Media spins DeSantis legal victory upholding parental rights law as a loss

Published Mar. 12, 2024, 9:10 a.m. ET | Updated Mar. 12, 2024

TALLAHASSEE, Fla. – The Associated Press and left-wing activists are cheering for a new legal settlement that will ensure Florida’s parental rights in education law can remain in full effect, painting the governor’s legal victory as one that actually delivered him a defeat.

“BREAKING: Sexual orientation, gender ID can be talked about in Florida classrooms under lawsuit settlement,” posted the AP, who in their report, simply detailed the original legal language of the law, omitting the fact that the lawsuit didn’t change its enforcement.

The bill was dubbed “Don’t Say Gay” in the AP and other mainstream outlets, which Gov.
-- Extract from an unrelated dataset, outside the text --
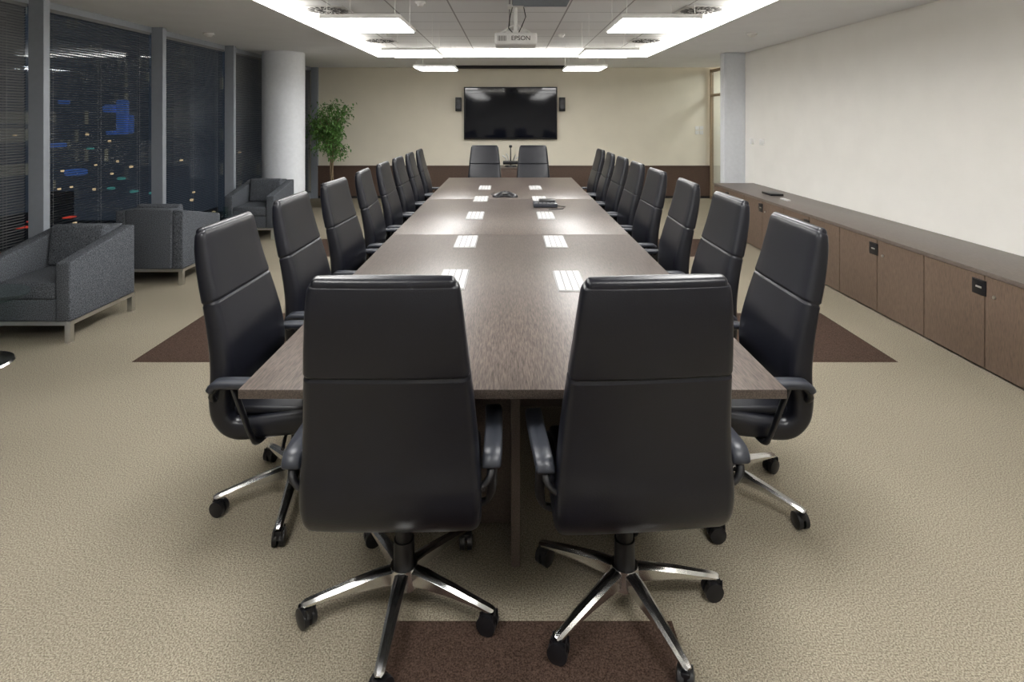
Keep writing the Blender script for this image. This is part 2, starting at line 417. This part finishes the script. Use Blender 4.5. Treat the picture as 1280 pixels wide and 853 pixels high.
e = empty('low_credenza', (0.02, 11.05, 0))
box('body', (0, 0, 0.34), (1.1, 0.42, 0.60), M_wains, e, 0.004)
box('plinth', (0, 0, 0.02), (1.04, 0.38, 0.04), M_dark, e)
box('top', (0, 0, 0.655), (1.14, 0.45, 0.03), M_woodtop, e, 0.004)
e = empty('conference_camera', (0.02, 10.98, 0.67))
bm = bmesh.new(); bm_cyl(bm, (0, 0, 0), (0, 0, 0.03), 0.12, 0.11, 32); bm_cyl(bm, (0, 0, 0.03), (0, 0, 0.38), 0.014, 0.010); bm_box(bm, (0, 0, 0.08), (0.30, 0.10, 0.07), bevel=0.015)
bm_box(bm, (0, -0.01, 0.40), (0.06, 0.05, 0.05), bevel=0.012, seg=3)
finish('base', bm, M_blackp, e, True, 40)
bm = bmesh.new()
bm_tube(bm, [(-0.05, 0, 0.05), (-0.10, 0, 0.18), (-0.16, 0, 0.22)], 0.014); bm_tube(bm, [(0.05, 0, 0.05), (0.10, 0, 0.16), (0.17, 0, 0.20)], 0.014)
bm_tube(bm, [(-0.03, 0, 0.05), (-0.05, -.02, 0.2), (-0.09, -.02, 0.26)], 0.014); bm_tube(bm, [(0.03, 0, 0.05), (0.06, -.02, 0.16), (0.10, -.02, 0.24)], 0.014)
finish('microphones', bm, M_steel, e, True, 40)

# ------------------------------------------------------------ sideboard right
e = empty('sideboard_cabinet', (0, 0, 0))
CX = 3.08; cy0, cy1 = 0.97, 8.42; ct = 0.65
rbox('carcass', CX+0.025, XR-0.005, cy0, cy1, 0.05, ct-0.03, M_dark, e)
rbox('plinth', CX+0.06, XR-0.01, cy0, cy1, 0.0, 0.05, M_dark, e)
rbox('top_panel', CX-0.005, XR-0.004, cy0-0.01, cy1+0.02, ct-0.03, ct, M_woodtop, e, 0.003)
rbox('end_panel', CX, XR-0.005, cy1, cy1+0.018, 0.0, ct-0.03, M_woodc, e)
rbox('end_panel', CX, XR-0.005, cy0-0.01, cy0, 0.0, ct-0.03, M_woodc, e)
bmD = bmesh.new(); bmH = bmesh.new(); bmL = bmesh.new()
k = 0; y = cy0
while y < cy1-0.2:
    y2 = y+1.065
    mid = (y+y2)/2
    for (a, b) in ((y, mid), (mid, y2)):
        bm_box(bmD, (CX+0.011, (a+b)/2, (ct-0.03+0.015)/2), (0.02, b-a-0.008, ct-0.03-0.02), bevel=0.0015, seg=1)
    bm_box(bmH, (CX-0.001, mid+0.04, 0.535), (0.006, 0.11, 0.10), bevel=0.002)
    bm_box(bmH, (CX-0.004, mid+0.04, 0.575), (0.008, 0.09, 0.012))
    bm_box(bmL, (CX-0.005, mid+0.04, 0.535), (0.004, 0.045, 0.012), bevel=0.001)
    bm_cyl(bmL, (CX+0.001, mid-0.075, 0.50), (CX-0.006, mid-0.075, 0.50), 0.011, n=16)
    y = y2
finish('doors', bmD, M_woodc, e); finish('recessed_handles', bmH, M_blackp, e, True, 40); finish('locks', bmL, M_steel, e)
box('remote_control', (3.36, 3.52, ct+0.010), (0.16, 0.045, 0.02), M_white, bevel=0.006)
box('tablet_device', (3.38, 7.2, ct+0.012), (0.16, 0.26, 0.024), M_blackp, bevel=0.004)
box('remote_control.001', (3.3, 6.7, ct+0.008), (0.05, 0.16, 0.016), M_white, bevel=0.004)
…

Ron DeSantis’ communications director, Bryan Griffin, said is part of “activist scare tactics.”

“[The bill could never] punish student to student conversation,” Griffin said. “This law, the Parental Rights in Education Act, is about instruction.”

The AP reported that under the settlement, teachers and families have cleared up “confusion” about what specifically the law applies to.

As the bill explicitly stated in its passed form, the restrictions applied to “classroom instruction by school personnel or third parties on sexual orientation or gender identity [in] kindergarten through grade 3 or in a matter that is not age-appropriate.”

Under the agreement, the plaintiffs are dismissing their case against the state, and the Florida Department of Education will provide the definitions of the law to local school boards, which explain that the law does not discriminate against any particular sexual orientation or gender identity, and only applies to classroom instruction – the legal language that always applies to begin with.

“Now that the activists lost in court today (the law remains in effect), they run a headline like this making it seem like something has changed. It hasn’t,” Griffin said. “Kids remain safe in Florida from radical gender and sexual ideology being forced on them by adults without the knowledge of their parents.”

Griffin scathed the AP, saying they “just can’t stop lying.”

As Florida’s Voice fact checked in 2022, the bill does not prevent the word “gay” from being uttered in classrooms, and it does not apply to or “target” LGBTQ+ students.

DeSantis’ office noted on Monday that the settlement “ensures that the law will remain in effect.”

General counsel Ryan Newman said the state “fought hard to ensure this law couldn’t be maligned in court, as it was in the public arena by the media and large corporate actors.”

“We are victorious, and Florida’s classrooms will remain a safe place under the Parental Rights in Education Act,” Newman said.

The law also requires schools to let parents give permission for health screenings and can deny any health services offered at the beginning of each year.

The governor’s office reiterated enthusiasm that children will remain “protected from radical gender and sexual ideology in the classroom.”